Accanto a Judy, poi, Nicholas Wilde, una scaltra volpe rossa, pieno di tutti gli elementi necessari per essere un vero mattatore delle scene: sagace, sarcastico, scaltro e dedito a tutte le truffe possibili di questo mondo, compie il cammino dell'eroe che lo conduce a diventare uno dei buoni, esaltando tutta la bontà della scrittura di Jared Bush, sceneggiatore anche di Encanto. Un Oscar più che meritato.

Frozen - Il regno di ghiaccio

E parlando di Oscar non si può non inserire in questa breve cinquina anche Frozen. Forse il film più divisivo degli ultimi dieci anni della Disney, probabilmente il più intriso di un marketing pensato per riavvicinare un pubblico il più giovane possibile.

Per Walt Disney non si trattava di cartoni animati, ma solo di un mezzo per raccontare qualcosa a lui caro: con Frozen, invece, Chris Buck e Jennifer Lee confezionano un'opera dal successo abbacinante, che crede nel cartone animato come veicolo di messaggi per i bambini.

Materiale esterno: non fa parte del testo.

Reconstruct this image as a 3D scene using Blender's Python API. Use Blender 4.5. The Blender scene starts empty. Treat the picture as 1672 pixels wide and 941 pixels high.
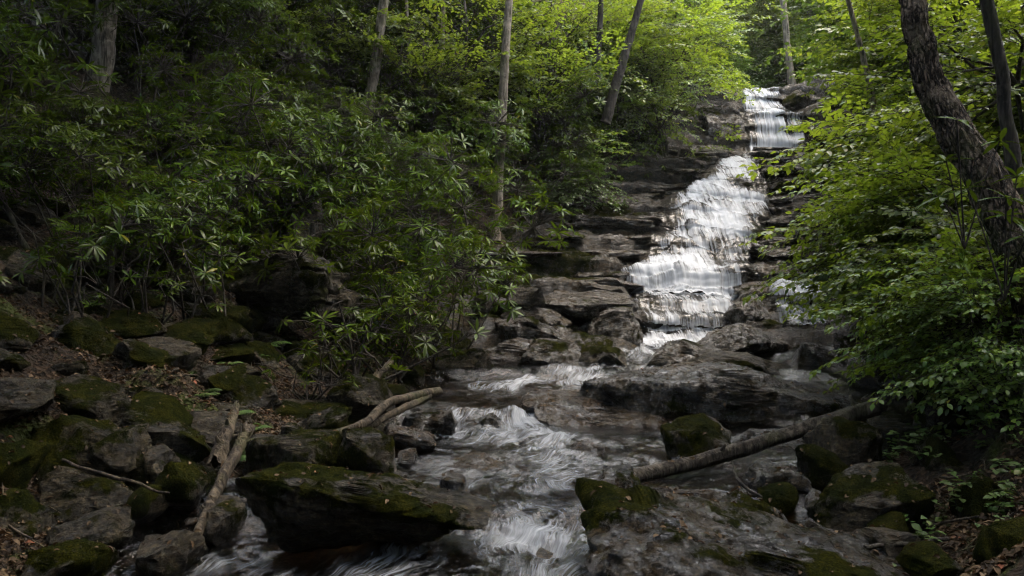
import bpy, math, random
import numpy as np
from mathutils import Vector, Matrix

random.seed(7)
scene = bpy.context.scene
COL = scene.collection
F, CX, CY, H = 1448.0, 836.0, 470.5, 1.6


def at(px, py, D):
    """World point seen at photo pixel (px, py) at distance D along +Y."""
    return np.array([(px - CX) / F * D, D, H - (py - CY) / F * D])


def wx(px, D):
    return (np.asarray(px, float) - CX) / F * D


# ------------------------------------------------------------------ noise
def _hash(ix, iy, iz, seed):
    h = (ix * 374761393 + iy * 668265263 + iz * 2147483647 + seed * 974711) & 0xFFFFFFFF
    h = ((h ^ (h >> 13)) * 1274126177) & 0xFFFFFFFF
    h = ((h ^ (h >> 15)) * 2246822519) & 0xFFFFFFFF
    return ((h ^ (h >> 16)) & 0xFFFFFF) / float(0xFFFFFF)


def vnoise(x, y, z=0.0, seed=0):
    x, y, z = np.broadcast_arrays(np.asarray(x, float), np.asarray(y, float), np.asarray(z, float))
    ix, iy, iz = np.floor(x).astype(np.int64), np.floor(y).astype(np.int64), np.floor(z).astype(np.int64)
    fx, fy, fz = x - ix, y - iy, z - iz
    fx, fy, fz = fx * fx * (3 - 2 * fx), fy * fy * (3 - 2 * fy), fz * fz * (3 - 2 * fz)
    r = 0
    for a in (0, 1):
        wa = fx if a else 1 - fx
        for b in (0, 1):
            wb = fy if b else 1 - fy
            for c in (0, 1):
                wc = fz if c else 1 - fz
                r = r + wa * wb * wc * _hash(ix + a, iy + b, iz + c, seed)
    return r * 2 - 1


def fbm(x, y, z=0.0, seed=0, oct=4, gain=.5, lac=2.03):
    r, a = 0, 1.0
    for i in range(oct):
        r = r + a * vnoise(np.asarray(x) * lac ** i + i * 7.3, np.asarray(y) * lac ** i + i * 3.1, np.asarray(z) * lac ** i, seed + i)
        a *= gain
    return r


def sstep(a, b, x):
    t = np.clip((np.asarray(x, float) - a) / (b - a), 0, 1)
    return t * t * (3 - 2 * t)


# ------------------------------------------------------------------ mesh helpers
def mesh_from(name, V, quads=None, tris=None, mats=(), mat_idx=None, smooth=True, uv=None, attrs=None):
    me = bpy.data.meshes.new(name)
    V = np.asarray(V, np.float32)
    nq = 0 if quads is None else len(quads)
    nt = 0 if tris is None else len(tris)
    me.vertices.add(len(V))
    me.vertices.foreach_set('co', V.ravel())
    loops = []
    if nq: loops.append(np.asarray(quads, np.int32).ravel())
    if nt: loops.append(np.asarray(tris, np.int32).ravel())
    loops = np.concatenate(loops)
    me.loops.add(len(loops))
    me.loops.foreach_set('vertex_index', loops)
    starts = np.concatenate([np.arange(nq) * 4, nq * 4 + np.arange(nt) * 3]).astype(np.int32)
    me.polygons.add(nq + nt)
    me.polygons.foreach_set('loop_start', starts)
    if smooth:
        me.polygons.foreach_set('use_smooth', np.ones(nq + nt, bool))
    for m in mats: me.materials.append(m)
    if mat_idx is not None:
        me.polygons.foreach_set('material_index', np.asarray(mat_idx, np.int32))
    if uv is not None:
        l = me.uv_layers.new(name='UVMap')
        l.data.foreach_set('uv', np.asarray(uv, np.float32)[loops].ravel())
    for k, a in (attrs or {}).items():
        at_ = me.attributes.new(k, 'FLOAT', 'POINT')
        at_.data.foreach_set('value', np.asarray(a, np.float32))
    me.update(calc_edges=True)
    return me


def grid_quads(nr, nc):
    i = np.arange(nr * nc).reshape(nr, nc)
    return np.stack([i[:-1, :-1], i[:-1, 1:], i[1:, 1:], i[1:, :-1]], -1).reshape(-1, 4)


def link(name, data, parent=None, loc=None):
    o = bpy.data.objects.new(name, data)
    COL.objects.link(o)
    if parent is not None: o.parent = parent
    if loc is not None: o.location = [float(c) for c in loc]
    return o


def tag(o, label=None, cat=None, group=None, kind=None):
    if label: o['label'] = label
    if cat: o['category'] = cat
    if group: o['group'] = group
    if kind: o['kind'] = kind
    return o


def norm(v):
    v = np.asarray(v, float)
    return v / np.maximum(np.linalg.norm(v, axis=-1, keepdims=True), 1e-9)


def cat_meshes(parts):
    """parts: (V, quads, mat) -> V, quads, mat_idx"""
    Vs, Qs, Ms, n = [], [], [], 0
    for V, Q, m in parts:
        if len(V) == 0: continue
        Vs.append(V); Qs.append(np.asarray(Q) + n); Ms.append(np.full(len(Q), m)); n += len(V)
    return np.concatenate(Vs), np.concatenate(Qs), np.concatenate(Ms)


def tube(P, R, n=10, rough=0.0, seed=0, cap=True, ridge=0.0):
    """Tapered tube along polyline P with radii R; quads only."""
    P = np.asarray(P, float); R = np.asarray(R, float)
    T = norm(np.gradient(P, axis=0))
    ref = np.array([0.31, 0.92, 0.17]) if abs(T[0][2]) > .6 else np.array([0.05, 0.1, 1.0])
    A = norm(np.cross(T, ref)); B = np.cross(T, A)
    th = np.linspace(0, 2 * np.pi, n, endpoint=False)
    rr = R[:, None] * np.ones(n)[None]
    if rough or ridge:
        s = np.concatenate([[0], np.cumsum(np.linalg.norm(np.diff(P, axis=0), axis=1))])
        cx, cy = np.cos(th), np.sin(th)
        r0 = max(R.mean(), 1e-4)
        if rough: rr = rr * (1 + rough * fbm(cx[None] * 1.3 + seed, cy[None] * 1.3, s[:, None] / r0 * .12, seed, 3))
        if ridge:
            k = fbm(cx[None] * 7 + seed, cy[None] * 7, s[:, None] / r0 * .16, seed + 9, 4)
            rr = rr * (1 + ridge * (1 - np.abs(k) * 2))
    V = P[:, None] + rr[..., None] * (np.cos(th)[None, :, None] * A[:, None] + np.sin(th)[None, :, None] * B[:, None])
    m = len(P)
    i = np.arange(m * n).reshape(m, n); j = np.roll(i, -1, 1)
    Q = np.stack([i[:-1], j[:-1], j[1:], i[1:]], -1).reshape(-1, 4)
    V = V.reshape(-1, 3)
    if cap:
        for row, c in ((0, P[0]), (m - 1, P[-1])):
            k = len(V)
            V = np.concatenate([V, c[None]])
            idx = i[row]
            Q = np.concatenate([Q, [[idx[a], idx[(a + 1) % n], idx[(a + 2) % n], k] for a in range(0, n - 1, 2)]])
    return V, Q


def curve_pts(pts, n=24, wob=0.0, seed=0):
    """Smooth Catmull-Rom through pts."""
    p = np.asarray(pts, float)
    p = np.concatenate([[2 * p[0] - p[1]], p, [2 * p[-1] - p[-2]]])
    t = np.linspace(0, len(pts) - 1 - 1e-6, n)
    k = t.astype(int); f = (t - k)[:, None]
    a, b, c, d = p[k], p[k + 1], p[k + 2], p[k + 3]
    q = .5 * (2 * b + (c - a) * f + (2 * a - 5 * b + 4 * c - d) * f ** 2 + (3 * b - a - 3 * c + d) * f ** 3)
    if wob:
        s = np.linspace(0, n / 6, n)
        q = q + wob * np.stack([fbm(s, 0 * s + 1, 0, seed, 2), fbm(s, 0 * s + 5, 0, seed, 2), fbm(s, 0 * s + 9, 0, seed, 2)], -1)
    return q


def segs(A, B, ra, rb, n=3):
    """many thin prisms, vectorised"""
    A, B = np.asarray(A, float), np.asarray(B, float)
    if len(A) == 0: return np.zeros((0, 3)), np.zeros((0, 4), int)
    ra = np.broadcast_to(ra, (len(A),)); rb = np.broadcast_to(rb, (len(A),))
    T = norm(B - A)
    U = norm(np.cross(T, np.array([.3, .2, .93])) + 1e-6); W = np.cross(T, U)
    th = np.linspace(0, 2 * np.pi, n, endpoint=False)
    ring = np.cos(th)[None, :, None] * U[:, None] + np.sin(th)[None, :, None] * W[:, None]
    V = np.concatenate([A[:, None] + ring * ra[:, None, None], B[:, None] + ring * rb[:, None, None]], 1)
    base = (np.arange(len(A)) * 2 * n)[:, None]
    q = np.array([[k, (k + 1) % n, n + (k + 1) % n, n + k] for k in range(n)])
    return V.reshape(-1, 3), (base[:, :, None] + q[None]).reshape(-1, 4)


# ------------------------------------------------------------------ leaves
def leaf_template(rows, fold=.25, droop=.2, curl=0.0):
    """rows: list of (t, halfwidth); leaf along +Y, normal +Z, unit length."""
    V = []
    for t, w in rows:
        z = -droop * t * t
        V += [(-w, t, z + fold * w + curl * w * t), (0, t, z), (w, t, z + fold * w + curl * w * t)]
    n = len(rows)
    return np.array(V), grid_quads(n, 3)


RHODO = leaf_template([(0, .012), (.12, .04), (.35, .095), (.62, .115), (.85, .07), (1, .012)], .22, .22)
BROAD = leaf_template([(0, .02), (.2, .22), (.5, .31), (.8, .16), (1, .02)], .2, .18)
BROADLO = leaf_template([(0, .03), (.45, .33), (1, .03)], .25, .12)
DRY = leaf_template([(0, .03), (.3, .26), (.65, .28), (1, .03)], .7, .35)
COMPOUND = leaf_template([(0, .02), (.3, .16), (.7, .15), (1, .02)], .2, .2)


def put_leaves(tmpl, P, Dv, Nv, S, W=None):
    """P pos, Dv axis dir, Nv approx normal, S length (all arrays)."""
    V, Q = tmpl
    Dv = norm(Dv)
    X = norm(np.cross(Dv, Nv)); N = np.cross(X, Dv)
    R = np.stack([X, Dv, N], -1)
    M = V[None] * np.asarray(S)[:, None, None]
    if W is not None: M = M * np.stack([W, np.ones_like(W), W], -1)[:, None, :]
    out = np.einsum('mij,mvj->mvi', R, M) + np.asarray(P)[:, None]
    q = Q[None] + (np.arange(len(P)) * len(V))[:, None, None]
    return out.reshape(-1, 3), q.reshape(-1, 4)


rng = np.random.default_rng(11)


def spray_template(r, L=.8, n_side=7, leaf=.085, per=6):
    """flat twig with side twigs and alternate leaves; along +Y, up +Z. returns leaf P,D,N,S and segs A,B,rad"""
    P, Dv, Nv, S, A, B, Rr = [], [], [], [], [], [], []
    main = [np.zeros(3)]
    d = np.array([0, 1., .1])
    for i in range(8):
        d = norm(d + r.normal(0, .12, 3) * [1, .3, .6] + [0, 0, -.03])
        main.append(main[-1] + d * L / 8)
    for i in range(8): A.append(main[i]); B.append(main[i + 1]); Rr.append(.007 * (1 - i / 10))
    tw = [(main[k], norm(main[min(k + 1, 8)] - main[k - 1]), 0) for k in (8,)]
    for k in range(n_side):
        t = (k + .7) / n_side * 8
        i = min(int(t), 7)
        p = main[i] + (main[i + 1] - main[i]) * (t - i)
        sd = 1 if k % 2 else -1
        ang = r.uniform(.7, 1.05)
        tw.append((p, norm([sd * math.sin(ang), math.cos(ang), r.normal(0, .12)]), L * r.uniform(.28, .5) * (1.15 - t / 10)))
    for p0, dd, ln in tw:
        n = per if ln else 3
        if not ln: ln = .12
        end = p0 + dd * ln + np.array([0, 0, -.06 * ln])
        A.append(p0); B.append(end); Rr.append(.003)
        perp = norm(np.cross(dd, [0, 0, 1.]))
        for j in range(n):
            f = (j + 1) / n
            sd = 1 if j % 2 else -1
            ld = dd * .7 + perp * sd * (.85 if j < n - 1 else .1) + r.normal(0, .18, 3)
            P.append(p0 + (end - p0) * f); Dv.append(ld + [0, 0, -.12])
            Nv.append(np.array([0, 0, 1.]) + r.normal(0, .33, 3)); S.append(leaf * r.uniform(.65, 1.15))
    f = lambda a: np.array(a)
    return f(P), norm(f(Dv)), norm(f(Nv)), f(S), f(A), f(B), f(Rr)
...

Battendo ogni possibile record, Frozen, fino all'uscita del suo sequel, si impose come film d'animazione con il maggior incasso nella storia del cinema, vincendo due Oscar, tra cui quello per la miglior canzone, Let It Go. La rielaborazione della favola di Andersen, che aveva già prestato un nuovo grande inizio alla Disney con La Sirenetta nel 1989, non colpì gli eredi dell'autore danese, ma tutto il mondo invece sì. Il vero amore, all'improvviso, in simbiosi con quanto stava accadendo per Maleficient, non era più quello tra uomo e donna, ma universale: se per la temuta strega e Aurora era stato quello di una madre putativa con una figlia, per Elsa e Anna è quello fraterno, tra due sorelle che creano un legame indissolubile, che va oltre qualsiasi dichiarazione d'amore.

Allo stesso modo, l'annullamento del villain all'interno della storia porta la Disney a creare un personaggio, quello di Elsa, in grado di albergare dentro di sé tutti i sentimenti necessari per creare il conflitto. Una vicenda che ha deflagrato in un merchandising sfrenato, che ha riportato la Disney a dominare anche su marchi come Barbie e Hello Kitty, facendo delle due sorelle di Arendelle le nuove eroine mondiali dei giocattoli, capaci di scalzare anche le licenze di Star Wars e di Ninja Turtles.

Ralph Spaccatutto

A chiusura di questa cinquina, che quindi tiene fuori dalla lista Big Hero 6, Ralph Spacca Internet, Frozen II e Winnie the Pooh - Nuove avventure nel Bosco dei 100 Acri, troviamo Ralph Spaccatutto.

Un piacevolissimo esperimento firmato da Rich Moore, uno degli autori a cui si deve la rivoluzione avvenuta negli anni Novanta nella serie de I Simpson, oltre a esser stato supervisore dell'intera serie di Futurama. Per chi mastica il mondo dei videogiochi come se fosse pane a pranzo, Ralph Spaccatutto fu la manifestazione di un fenomeno che portava i personaggi del mercato videoludico sul grande schermo, senza alternarne la loro funzione. Nessun tie-in, nessuna storia parallela, nessun esperimento: semplicemente quello che facevano nella vita reale, continuarono a farlo nel Classico Disney. Se Toy Story aveva dato vita ai giocattoli, Rich Moore aveva dato vita a Sonic, Pac Man, Q*Bert, Frogger, Altered Beast, oltre a una rievocazione di quello che era Donkey Kong, con Felix nei panni di Mario e Ralph in quelle dello scimmione che distrugge tutto. Tra i punti esclamativi di Metal Gear, il nome di Aerith nel Game Central e la citazione a Sheng Long, il pesce d'aprile di Street Fighter II, Ralph riuscì a ricreare un mondo che per la prima volta ci portava all'interno di un cabinato arcade, per raccontarci la storia di un antagonista stufo di essere riconosciuto come il cattivo. Tra glitch, bug e una storia di rivalsa, il fenomeno di Ralph conquistò tutti, tanto da arrivare a realizzare anche un sequel, dalla potenza meno significativa, ma non per questo meno sagace della pellicola originale.